CRYSTAL LAKE – Eric Fistler figured the only people who would listen to the podcast he started with a friend from seminary would be family and close friends that they could coerce into listening.
But the Christian podcast, “Pulpit Fiction,” co-hosted by Fistler – who grew up in St. Charles and in December became the pastor at First Congregational Church of Crystal Lake – and Robb McCoy of Two Rivers United Methodist Church in Rock Island, has accumulated between 1,000 and 1,500 listeners a week.
“I think, part of it, people are looking for just an open conversation, a struggle,” Fistler said. “Our approach is that we don’t have it figured out by a long shot. It’s mainly us struggling with it and challenging each other. It’s just a conversation between friends about the biblical text, which we both take so very seriously.”

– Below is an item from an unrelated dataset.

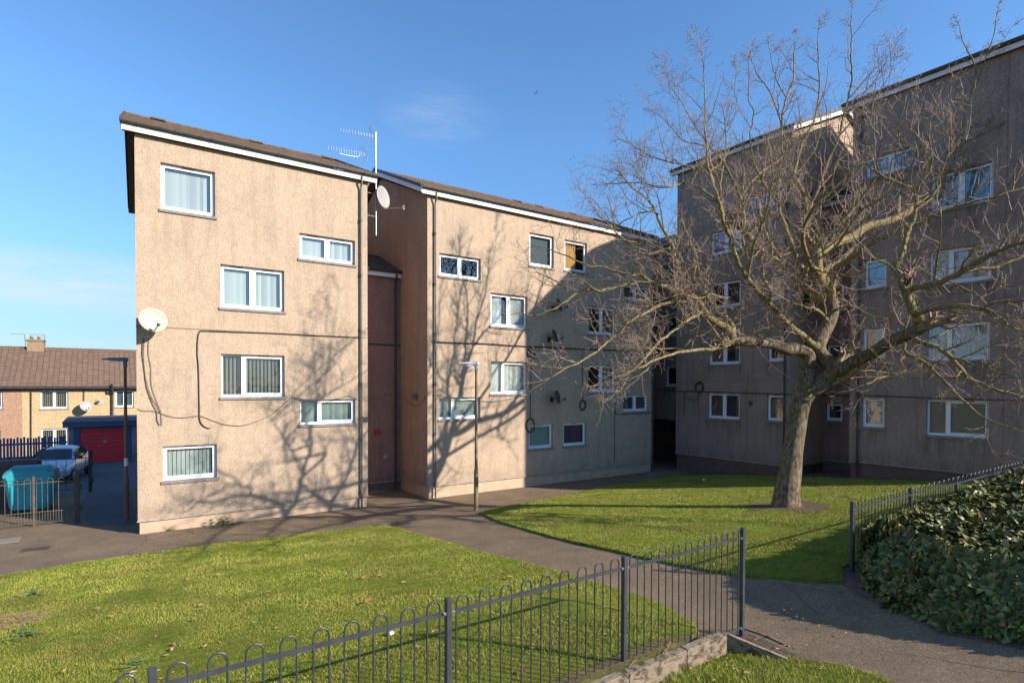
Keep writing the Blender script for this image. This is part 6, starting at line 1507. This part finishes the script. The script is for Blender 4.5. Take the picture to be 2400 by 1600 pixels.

Reporter Emily K. Coleman sat down with Fistler to talk about the podcast and his work as a pastor.
Coleman: Let’s start with why you decided to become a pastor.
Fistler: I got my call to the ministry when I was 17 years old. I had gone through a really difficult time, just some of the usual things that you go through when you’re in high school. Break-ups with girlfriends. Lost a job. I got into a car accident. I had some people very close to me die – that sort of thing. It was very hard, and I wasn’t sleeping well, as often happens. One night I went to sleep, and I woke up with the most deep and profound sense of just restful peace, and I knew I was going to be a minister.
Coleman: You said that your path in the church has been very unexpected. How so?
Fistler: First, when I went to college, I planned to go anywhere but Augustana [College] because that’s where my sister went. I looked at a lot of different schools and interviewed at a lot of different schools and got accepted at several different schools, but ultimately knew that Augustana was the place for me.
When I graduated seminary, I said, “God, I’ll go wherever you want. I just don’t want to work with children. Christian education is not my thing.” And my first call was to Edwards Church in Northampton, [Massachusetts,] as the minister of education, predominantly working at rebuilding the Sunday school. It was profound. It was great. It was exactly where I needed to be.
Each place when I feel like, ‘This is the moment I think this is exactly what God has in store; this is what I need to do,’ those are the moments when usually God pulls the rug out from under my feet.
Coleman: Is this where you see yourself settling?
Fistler: For now, absolutely. I mean, hopefully. The plan is to settle, set roots, but again, part of it is always open to God calls and where God moves.
Coleman: So how did the podcast come about?
Fistler: The podcast came about from a New Year’s Eve conversation. I’ll leave it at that. It was a New Year’s Eve conversation.
Coleman: I’m guessing alcohol was involved.
Fistler: I will neither confirm nor deny that comment [laughs], but yeah, Robb [McCoy] and I were together. He’s one of my best friends. We’re talking about church and things like that.
Both of us had served rural congregations, or rural-ish I should say. Both of us talked about how isolating the ministry can be and how we wanted an opportunity to engage in regular conversation, a conversation of pastors talking about the scripture for the week, because we missed that from seminary. That’s where the conversation began.
It’s really grown, inviting not just pastors but also anybody into a deeper engagement with the text and what it is saying for us today, how is it challenging us, how is it pushing us, how is it comforting us, and what is the good news in it. ... Then it’s grown, too, to now monthly.
We have interviews predominantly with authors along sometimes with musicians or professors or other pastors.
The Fistler lowdown
Hometown: St. Charles
Lives in: Crystal Lake
Family: Fistler and his wife, Nina, have a 19-month-old son, Samuel.
What did you miss most about the Chicago area?
I missed the food and how nice people are.
What is your favorite podcast besides your own?
I listen to a lot, a lot of podcasts. I have to say “RadioLab,” but I want to give a shoutout to a group called the “Frog Pants Studio Network.” They do a bunch of nerdy podcasts on everything from video games to a morning show to comics.